I arrived home Thursday. night just as our dear friend Sarah-Bess Dworin (who is married to my IJS colleague Rabbi Sam Feinsmith–they live in our neighborhood) pulled up with a U-Haul to take some of the furniture we had cleared out from my mom’s. SB, as everyone calls her, works with schools to promote nonviolent conflict resolution, and she took the sofa and desk and chairs for a “peace room” at one of them. I literally got out of the taxi and helped SB and my wife Natalie to load the items into the van.
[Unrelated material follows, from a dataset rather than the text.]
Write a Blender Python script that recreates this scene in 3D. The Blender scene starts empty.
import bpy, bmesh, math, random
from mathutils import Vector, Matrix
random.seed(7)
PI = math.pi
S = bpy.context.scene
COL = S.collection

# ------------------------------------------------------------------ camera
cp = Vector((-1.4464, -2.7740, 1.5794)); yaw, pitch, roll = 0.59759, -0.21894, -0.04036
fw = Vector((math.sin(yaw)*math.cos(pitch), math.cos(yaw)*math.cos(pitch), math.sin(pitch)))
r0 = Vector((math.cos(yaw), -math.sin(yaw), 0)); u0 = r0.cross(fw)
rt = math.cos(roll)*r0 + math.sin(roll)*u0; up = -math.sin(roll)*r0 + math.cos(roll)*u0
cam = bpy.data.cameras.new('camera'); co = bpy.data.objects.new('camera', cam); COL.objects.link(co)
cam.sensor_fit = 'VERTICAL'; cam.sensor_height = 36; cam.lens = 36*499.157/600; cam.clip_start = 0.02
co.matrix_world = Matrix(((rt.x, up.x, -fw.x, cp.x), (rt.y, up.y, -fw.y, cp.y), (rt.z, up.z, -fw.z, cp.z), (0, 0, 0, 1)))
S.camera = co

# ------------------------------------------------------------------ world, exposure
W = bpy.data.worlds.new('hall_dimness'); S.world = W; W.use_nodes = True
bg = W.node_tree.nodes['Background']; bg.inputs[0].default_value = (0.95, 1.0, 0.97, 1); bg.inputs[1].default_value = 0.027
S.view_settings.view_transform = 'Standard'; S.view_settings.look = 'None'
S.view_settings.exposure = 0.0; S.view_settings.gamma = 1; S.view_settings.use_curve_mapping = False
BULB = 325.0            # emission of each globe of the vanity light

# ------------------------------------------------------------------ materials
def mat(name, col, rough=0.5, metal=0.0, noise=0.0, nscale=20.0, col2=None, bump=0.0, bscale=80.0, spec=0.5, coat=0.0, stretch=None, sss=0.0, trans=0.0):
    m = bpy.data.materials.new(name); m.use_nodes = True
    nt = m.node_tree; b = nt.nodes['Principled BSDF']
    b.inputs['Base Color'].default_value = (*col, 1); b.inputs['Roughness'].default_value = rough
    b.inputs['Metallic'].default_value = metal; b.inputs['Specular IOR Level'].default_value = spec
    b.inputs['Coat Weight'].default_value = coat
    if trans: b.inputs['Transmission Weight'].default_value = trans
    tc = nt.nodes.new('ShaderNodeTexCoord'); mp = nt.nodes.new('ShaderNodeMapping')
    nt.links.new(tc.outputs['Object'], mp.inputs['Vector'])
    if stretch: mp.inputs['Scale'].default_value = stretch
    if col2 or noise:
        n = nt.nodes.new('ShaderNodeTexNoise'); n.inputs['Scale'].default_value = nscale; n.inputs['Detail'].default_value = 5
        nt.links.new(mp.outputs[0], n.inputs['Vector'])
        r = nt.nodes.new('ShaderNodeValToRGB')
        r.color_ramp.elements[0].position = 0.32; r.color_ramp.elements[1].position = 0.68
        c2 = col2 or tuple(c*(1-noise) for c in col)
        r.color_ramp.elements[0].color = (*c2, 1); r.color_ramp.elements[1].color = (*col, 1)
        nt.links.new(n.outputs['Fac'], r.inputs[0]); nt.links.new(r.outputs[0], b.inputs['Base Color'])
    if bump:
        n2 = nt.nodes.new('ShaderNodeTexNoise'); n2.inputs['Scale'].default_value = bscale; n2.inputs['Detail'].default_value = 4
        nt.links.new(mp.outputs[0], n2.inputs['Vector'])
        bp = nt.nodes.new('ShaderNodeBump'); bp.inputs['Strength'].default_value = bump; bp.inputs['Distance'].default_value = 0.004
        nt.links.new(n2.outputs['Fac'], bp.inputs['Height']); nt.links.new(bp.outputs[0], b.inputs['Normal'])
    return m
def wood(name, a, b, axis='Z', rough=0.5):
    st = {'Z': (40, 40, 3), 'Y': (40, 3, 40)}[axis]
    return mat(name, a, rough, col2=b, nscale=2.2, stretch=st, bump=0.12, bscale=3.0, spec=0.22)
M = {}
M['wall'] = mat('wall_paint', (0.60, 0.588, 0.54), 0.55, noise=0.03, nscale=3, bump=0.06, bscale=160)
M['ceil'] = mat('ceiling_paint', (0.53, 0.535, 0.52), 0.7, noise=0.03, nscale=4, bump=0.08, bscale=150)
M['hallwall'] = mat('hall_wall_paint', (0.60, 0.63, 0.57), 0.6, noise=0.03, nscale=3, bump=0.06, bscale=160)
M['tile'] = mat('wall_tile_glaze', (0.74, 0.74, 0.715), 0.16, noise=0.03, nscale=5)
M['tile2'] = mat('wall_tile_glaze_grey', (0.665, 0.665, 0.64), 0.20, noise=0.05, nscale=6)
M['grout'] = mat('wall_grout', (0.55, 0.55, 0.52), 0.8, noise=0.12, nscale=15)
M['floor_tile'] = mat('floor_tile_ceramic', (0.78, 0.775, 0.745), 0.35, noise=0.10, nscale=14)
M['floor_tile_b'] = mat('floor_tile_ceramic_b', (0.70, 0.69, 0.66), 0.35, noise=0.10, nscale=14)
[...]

We’re all grateful they will be put to such good use.
 
And yes, there was the inauguration and the new administration and Elon Musk’s arm and the pardons and the executive orders and… all of it. I thought about the philosopher Emil Fackenheim, who coined the notion of the “614th mitzvah:” not to grant Hitler a posthumous victory, and thought that perhaps there’s a 615th for these days: not to let anyone, Donald Trump or otherwise, live rent-free inside your head.
 
Parashat Vaera opens with some of the most beautiful and sweeping language in the Torah: “I have now heard the moaning of the Israelites because the Egyptians are holding them in bondage, and I have remembered My covenant. Say, therefore, to the Israelite people: I am YHVH. I will free you from the labors of the Egyptians and deliver you from their bondage. I will redeem you with an outstretched arm and through extraordinary chastisements.  And I will take you to be My people, and I will be your God. And you shall know that I, the Eternal, am your God who freed you from the labors of the Egyptians. I will bring you into the land that I swore to give to Abraham, Isaac, and Jacob, and I will give it to you for a possession, I YHVH.” (Exodus 2:5-8).
 
Sweeping stuff, inspiring. If I were scripting it as a movie, this would be the pre-game locker room speech followed by the Israelites roaring and putting on their helmets. But what do we get next? “Yet when Moses told this to the Israelites, they would not listen to him, for their spirits were crushed by cruel bondage.”
 
Rashi comments on the language of crushed spirits, kotzer ruach, which might be more literally rendered, “constricted breath”: “If one is in anguish their breath comes in short gasps and they cannot draw long breaths.”
 
Which reminds us of something we know from our practice: While there is much we cannot control, there is also much that we can. And that can start with our breathing. We can focus on this breath. And then another breath. And another. We can be present with the breath in this moment, and another moment, and another. With each one of those breaths, with each one of those acts of mindful attention and presence, we exercise our own freedom and agency.
 
If we practice regularly, we might shift our consciousness enough to recognize that no one gets to live rent-free inside us: whatever the external conditions in the media or on the ground might be, we are imbued with a divine essence, an ember which can provide light and warmth when we give it the air of breath and awareness.
 
This has been a week. For me, and perhaps for you, it has been a really long week. Yet, with the help of my own practice of Jewish mindfulness, it has been a very full week too, one in which I have felt alive and present, in which I’ve been able to do some important and wonderful mitzvot–honoring my mother, learning from a great sage, giving meaningful tzedakah. As we enter a new/old era with all of its unknowns and challenges, our practice is as important as ever. The story of our ancestors reminds us that it is the touchstone of our freedom.